═══ DATA PROVIDED

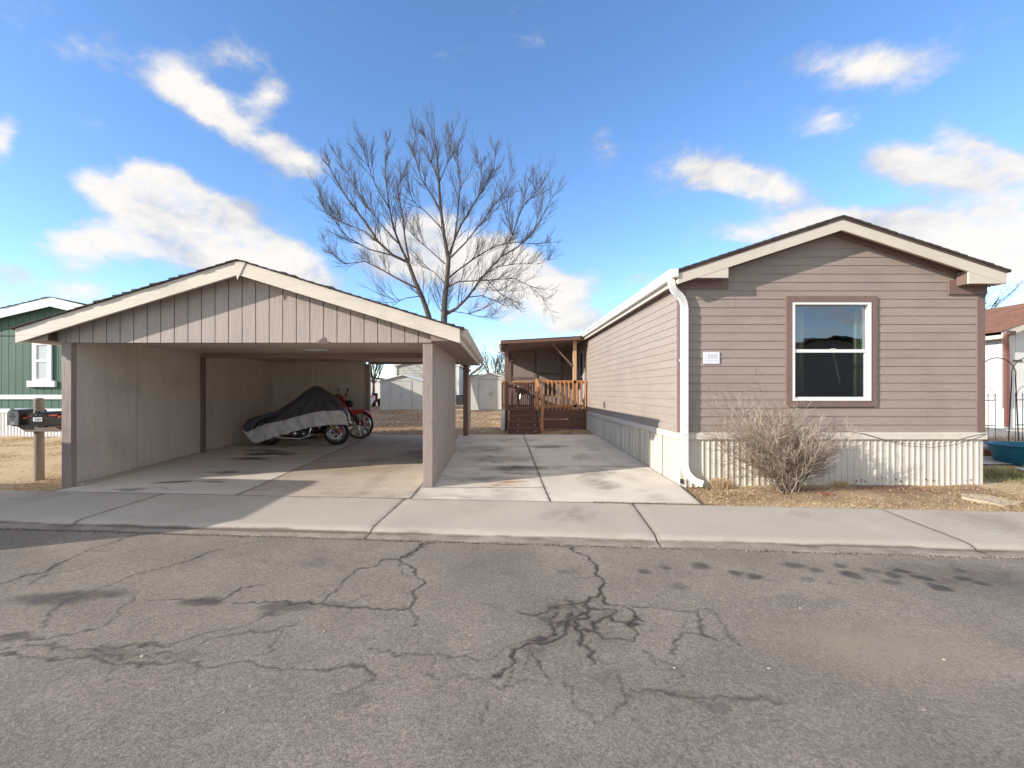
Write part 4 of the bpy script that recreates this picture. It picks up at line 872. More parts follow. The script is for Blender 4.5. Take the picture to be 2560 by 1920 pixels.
for i in range(4):
    y0 = 13.45 + i*.29; z0 = .20 + i*.165
    m = MB(); m.box(.26, 1.14, y0, y0+.03, z0-.02, z0+.13); m.build('riser', mt['wood_br'], po)
    m = MB(); m.box(.25, 1.15, y0-.03, y0+.30, z0+.131, z0+.165); tr = m.build('tread', mt['wood_br'], po, bevel=.003)
    for x in (.48+.03*i, 1.0):
        m = MB(); m.box(x, x+.03, y0-.005, y0-.001, z0+.05, z0+.08)
        if i < 3: m.build('bracket', mt['alu'], tr)
m = MB(); m.prism([(13.42,.17),(14.69,.17),(14.69,.86),(14.5,.86),(13.42,.30)], 'x', 1.151, 1.19); m.build('stringer', mt['board_old'], po)
m = MB(); m.prism([(13.42,.17),(14.69,.17),(14.69,.86),(14.5,.86),(13.42,.30)], 'x', .21, .248); m.build('stringer', mt['wood_br'], po)
m = MB(); m.prism([(-.02,.19),(.12,.19),(.125,.86),(.06,.86)], 'y', PY-.3, PY-.28); m.box(.0, .02, PY, PYB, .19, .84); m.build('lattice_panel', mt['vinyl'], po)
# things on the porch
m = MB(); m.box(2.62, 2.76, 15.5, 16.1, 1.5, 2.5)
doorw = MB(); doorw.box(2.735, 2.752, 15.3, 15.36, 1.0, 2.8); doorw.box(2.735, 2.752, 15.9, 15.96, 1.0, 2.8); doorw.box(2.735, 2.752, 15.36, 15.9, 2.74, 2.8); doorw.box(2.735, 2.752, 15.36, 15.9, 1.0, 1.06); doorw.box(2.735, 2.752, 15.36, 15.9, 1.9, 1.94)
w2 = doorw.build('side_window', mt['vinyl'], home); m = MB(); m.box(2.742, 2.75, 15.361, 15.899, 1.061, 2.739); m.build('pane', mt['glassdk'], w2)
def chair(x, y, z, mat, label):
    r = empty('patio_chair', (x, y, z), label, 'chair')
    m = MB(); m.box(x-.24, x+.24, y-.22, y+.24, z+.40, z+.43); m.build('seat', mat, r, bevel=.01)
    m = MB(); m.box(x-.24, x+.24, y+.22, y+.26, z+.44, z+.92); m.build('backrest', mat, r, bevel=.01)
    for a in (-.22, .22):
        for b in (-.2, .22): m = MB(); m.tube([(x+a, y+b, z), (x+a*.95, y+b*.95, z+.41)], .014, 8); m.build('leg', mt['alu'], r)
    for a in (-.26, .26): m = MB(); m.tube([(x+a, y-.22, z+.41), (x+a, y-.22, z+.62), (x+a, y+.22, z+.64)], .014, 8); m.build('armrest', mt['alu'], r)
chair(1.75, 16.3, PD, mt['blackm'], 'black patio chair behind the orange porch railing')
r = empty('charcoal_grill', (.75, 15.9, PD), 'dark kettle shaped grill standing on the porch behind the gate', 'grill')
m = MB(); m.lathe([(.02,.50),(.16,.53),(.26,.62),(.29,.74),(.26,.84),(.16,.93),(.02,.96)], (.75,15.9,PD-.05), n=20); m.build('bowl', mt['black'], r, smooth=True)
for a in (0, 2.1, 4.2): m = MB(); m.tube([(.75+.15*math.cos(a), 15.9+.15*math.sin(a), PD+.5), (.75+.30*math.cos(a), 15.9+.30*math.sin(a), PD)], .012, 6); m.build('leg', mt['alu'], r)
m = MB(); m.box(.68,.82,15.62,15.64,PD+.72,PD+.75); m.build('handle', mt['alu'], r)
# ================================================================== NEIGHBOUR HOUSES
def house(name, label, x0, x1, y0, y1, zb, ze, slope, wall, roofm, trim, oh=.15, rake=.22, groove=None, skirt=None, zs=None, cat='house', fr=True, lap=None):
    r = empty(name, ((x0+x1)/2, y0, zb), label, cat); xc = (x0+x1)/2; hw = (x1-x0)/2; zr = ze + slope*hw
    rf = lambda x: zr - slope*abs(x-xc)
    b0 = zs if zs else zb - .1
    m = MB()
    if groove:
        def up_(q): return rf(q) - .02
        t111(m, x0, x1, y0, 'x', lambda q: b0, up_, -1, pitch=groove); m.prism([(x0+.01,b0),(x1-.01,b0),(x1-.01,ze-.03),(xc,zr-.03),(x0+.01,ze-.03)], 'y', y0+.0101, y0+.1)
    elif lap:
        z = b0
        while z < zr:
            z1 = z+lap; a = max(x0, xc-(zr-z)/slope); b = min(x1, xc+(zr-z)/slope)
            if b-a > .1: m.add([(a,y0-.02,z),(b,y0-.02,z),(b,y0,z1),(a,y0,z1),(a,y0,z),(b,y0,z)], [(0,1,2,3),(0,4,5,1)])
            m.add([(x1+.02,y0,z),(x1+.02,y1,z),(x1,y1,z1),(x1,y0,z1)], [(0,1,2,3)]) if z < ze else None
            z = z1
        m.prism([(x0,b0),(x1,b0),(x1,ze),(xc,zr-.02),(x0,ze)], 'y', y0+.02, y0+.1)
    else: m.prism([(x0,b0),(x1,b0),(x1,ze),(xc,zr-.02),(x0,ze)], 'y', y0, y0+.1)
    m.build('front_wall', wall, r)
    m = MB(); m.box(x0+.012, x0+.09, y0+.11, y1, b0, ze); m.box(x1-.09, x1-.012, y0+.11, y1, b0, ze); m.prism([(x0+.1,b0),(x1-.1,b0),(x1-.1,ze-.05),(xc,zr-.06),(x0+.1,ze-.05)], 'y', y1-.1, y1-.01); m.build('side_wall', wall, r)
    m = MB(); T = .10
    for s in (-1, 1): tx = xc + s*(hw+oh); m.prism([(xc,zr+T),(tx,rf(tx)+T),(tx,rf(tx)+T-.09),(xc,zr+T-.09)], 'y', y0-oh+.03, y1+oh)
    ro = m.build('roof', roofm, r)
    m = MB(); g = random.Random(3)
    for s in (-1, 1):
        for i in range(16):
            a = xc + s*(hw+oh+.03)*i/16; b = xc + s*((hw+oh+.03)*(i+1)/16+.02); m.prism([(a,rf(a)+T),(b,rf(b)+T+.001),(b,rf(b)+T+.022),(a,rf(a)+T+.004)], 'y', y0-oh-.02+g.uniform(-.01,.01), y1+oh+.02)
    m.build('shingles', roofm, ro)
    if fr:
        for s in (-1, 1):
            tx = xc + s*(hw+oh); m = MB(); m.prism([(xc+s*.002,zr+T-.005),(tx,rf(tx)+T-.005),(tx,rf(tx)+T-rake),(xc+s*.002,zr+T-rake)], 'y', y0-oh, y0-oh+.028); m.build('rake_board', trim, r, bevel=.003)
        for s in (-1, 1): tx = xc+s*(hw+oh); m = MB(); m.box(min(tx,tx-s*.03),max(tx,tx-s*.03),y0-oh+.031,y1,rf(tx)+T-.2,rf(tx)+T-.02); m.build('fascia', trim, r)
    if skirt:
        m = MB(); ribs(m, x0, x1, y0-.01, 0, zb-.05, zs+.0, 'x', -1, 9); ribs(m, y0, y1, x1+.004, 0, zb-.05, zs, 'y', 1, 4); ribs(m, y0, y1, x0-.004, 0, zb-.05, zs, 'y', -1, 4); m.build('skirting', skirt, r)
        m = MB(); m.box(x0-.02, x1+.02, y0-.04, y0-.0, zs-.10, zs+.01); m.build('skirt_trim', trim, r)
    return r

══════

TASK STATEMENT: Copy all the lines of data exactly as they appear, dropping any images.

SOLUTION TO THIS PROBLEM:
Write part 4 of the bpy script that recreates this picture. It picks up at line 872. More parts follow. The script is for Blender 4.5. Take the picture to be 2560 by 1920 pixels.
for i in range(4):
    y0 = 13.45 + i*.29; z0 = .20 + i*.165
    m = MB(); m.box(.26, 1.14, y0, y0+.03, z0-.02, z0+.13); m.build('riser', mt['wood_br'], po)
    m = MB(); m.box(.25, 1.15, y0-.03, y0+.30, z0+.131, z0+.165); tr = m.build('tread', mt['wood_br'], po, bevel=.003)
    for x in (.48+.03*i, 1.0):
        m = MB(); m.box(x, x+.03, y0-.005, y0-.001, z0+.05, z0+.08)
        if i < 3: m.build('bracket', mt['alu'], tr)
m = MB(); m.prism([(13.42,.17),(14.69,.17),(14.69,.86),(14.5,.86),(13.42,.30)], 'x', 1.151, 1.19); m.build('stringer', mt['board_old'], po)
m = MB(); m.prism([(13.42,.17),(14.69,.17),(14.69,.86),(14.5,.86),(13.42,.30)], 'x', .21, .248); m.build('stringer', mt['wood_br'], po)
m = MB(); m.prism([(-.02,.19),(.12,.19),(.125,.86),(.06,.86)], 'y', PY-.3, PY-.28); m.box(.0, .02, PY, PYB, .19, .84); m.build('lattice_panel', mt['vinyl'], po)
# things on the porch
m = MB(); m.box(2.62, 2.76, 15.5, 16.1, 1.5, 2.5)
doorw = MB(); doorw.box(2.735, 2.752, 15.3, 15.36, 1.0, 2.8); doorw.box(2.735, 2.752, 15.9, 15.96, 1.0, 2.8); doorw.box(2.735, 2.752, 15.36, 15.9, 2.74, 2.8); doorw.box(2.735, 2.752, 15.36, 15.9, 1.0, 1.06); doorw.box(2.735, 2.752, 15.36, 15.9, 1.9, 1.94)
w2 = doorw.build('side_window', mt['vinyl'], home); m = MB(); m.box(2.742, 2.75, 15.361, 15.899, 1.061, 2.739); m.build('pane', mt['glassdk'], w2)
def chair(x, y, z, mat, label):
    r = empty('patio_chair', (x, y, z), label, 'chair')
    m = MB(); m.box(x-.24, x+.24, y-.22, y+.24, z+.40, z+.43); m.build('seat', mat, r, bevel=.01)
    m = MB(); m.box(x-.24, x+.24, y+.22, y+.26, z+.44, z+.92); m.build('backrest', mat, r, bevel=.01)
    for a in (-.22, .22):
        for b in (-.2, .22): m = MB(); m.tube([(x+a, y+b, z), (x+a*.95, y+b*.95, z+.41)], .014, 8); m.build('leg', mt['alu'], r)
    for a in (-.26, .26): m = MB(); m.tube([(x+a, y-.22, z+.41), (x+a, y-.22, z+.62), (x+a, y+.22, z+.64)], .014, 8); m.build('armrest', mt['alu'], r)
chair(1.75, 16.3, PD, mt['blackm'], 'black patio chair behind the orange porch railing')
r = empty('charcoal_grill', (.75, 15.9, PD), 'dark kettle shaped grill standing on the porch behind the gate', 'grill')
m = MB(); m.lathe([(.02,.50),(.16,.53),(.26,.62),(.29,.74),(.26,.84),(.16,.93),(.02,.96)], (.75,15.9,PD-.05), n=20); m.build('bowl', mt['black'], r, smooth=True)
for a in (0, 2.1, 4.2): m = MB(); m.tube([(.75+.15*math.cos(a), 15.9+.15*math.sin(a), PD+.5), (.75+.30*math.cos(a), 15.9+.30*math.sin(a), PD)], .012, 6); m.build('leg', mt['alu'], r)
m = MB(); m.box(.68,.82,15.62,15.64,PD+.72,PD+.75); m.build('handle', mt['alu'], r)
# ================================================================== NEIGHBOUR HOUSES
def house(name, label, x0, x1, y0, y1, zb, ze, slope, wall, roofm, trim, oh=.15, rake=.22, groove=None, skirt=None, zs=None, cat='house', fr=True, lap=None):
    r = empty(name, ((x0+x1)/2, y0, zb), label, cat); xc = (x0+x1)/2; hw = (x1-x0)/2; zr = ze + slope*hw
    rf = lambda x: zr - slope*abs(x-xc)
    b0 = zs if zs else zb - .1
    m = MB()
    if groove:
        def up_(q): return rf(q) - .02
        t111(m, x0, x1, y0, 'x', lambda q: b0, up_, -1, pitch=groove); m.prism([(x0+.01,b0),(x1-.01,b0),(x1-.01,ze-.03),(xc,zr-.03),(x0+.01,ze-.03)], 'y', y0+.0101, y0+.1)
    elif lap:
        z = b0
        while z < zr:
            z1 = z+lap; a = max(x0, xc-(zr-z)/slope); b = min(x1, xc+(zr-z)/slope)
            if b-a > .1: m.add([(a,y0-.02,z),(b,y0-.02,z),(b,y0,z1),(a,y0,z1),(a,y0,z),(b,y0,z)], [(0,1,2,3),(0,4,5,1)])
            m.add([(x1+.02,y0,z),(x1+.02,y1,z),(x1,y1,z1),(x1,y0,z1)], [(0,1,2,3)]) if z < ze else None
            z = z1
        m.prism([(x0,b0),(x1,b0),(x1,ze),(xc,zr-.02),(x0,ze)], 'y', y0+.02, y0+.1)
    else: m.prism([(x0,b0),(x1,b0),(x1,ze),(xc,zr-.02),(x0,ze)], 'y', y0, y0+.1)
    m.build('front_wall', wall, r)
    m = MB(); m.box(x0+.012, x0+.09, y0+.11, y1, b0, ze); m.box(x1-.09, x1-.012, y0+.11, y1, b0, ze); m.prism([(x0+.1,b0),(x1-.1,b0),(x1-.1,ze-.05),(xc,zr-.06),(x0+.1,ze-.05)], 'y', y1-.1, y1-.01); m.build('side_wall', wall, r)
    m = MB(); T = .10
    for s in (-1, 1): tx = xc + s*(hw+oh); m.prism([(xc,zr+T),(tx,rf(tx)+T),(tx,rf(tx)+T-.09),(xc,zr+T-.09)], 'y', y0-oh+.03, y1+oh)
    ro = m.build('roof', roofm, r)
    m = MB(); g = random.Random(3)
    for s in (-1, 1):
        for i in range(16):
            a = xc + s*(hw+oh+.03)*i/16; b = xc + s*((hw+oh+.03)*(i+1)/16+.02); m.prism([(a,rf(a)+T),(b,rf(b)+T+.001),(b,rf(b)+T+.022),(a,rf(a)+T+.004)], 'y', y0-oh-.02+g.uniform(-.01,.01), y1+oh+.02)
    m.build('shingles', roofm, ro)
    if fr:
        for s in (-1, 1):
            tx = xc + s*(hw+oh); m = MB(); m.prism([(xc+s*.002,zr+T-.005),(tx,rf(tx)+T-.005),(tx,rf(tx)+T-rake),(xc+s*.002,zr+T-rake)], 'y', y0-oh, y0-oh+.028); m.build('rake_board', trim, r, bevel=.003)
        for s in (-1, 1): tx = xc+s*(hw+oh); m = MB(); m.box(min(tx,tx-s*.03),max(tx,tx-s*.03),y0-oh+.031,y1,rf(tx)+T-.2,rf(tx)+T-.02); m.build('fascia', trim, r)
    if skirt:
        m = MB(); ribs(m, x0, x1, y0-.01, 0, zb-.05, zs+.0, 'x', -1, 9); ribs(m, y0, y1, x1+.004, 0, zb-.05, zs, 'y', 1, 4); ribs(m, y0, y1, x0-.004, 0, zb-.05, zs, 'y', -1, 4); m.build('skirting', skirt, r)
        m = MB(); m.box(x0-.02, x1+.02, y0-.04, y0-.0, zs-.10, zs+.01); m.build('skirt_trim', trim, r)
    return r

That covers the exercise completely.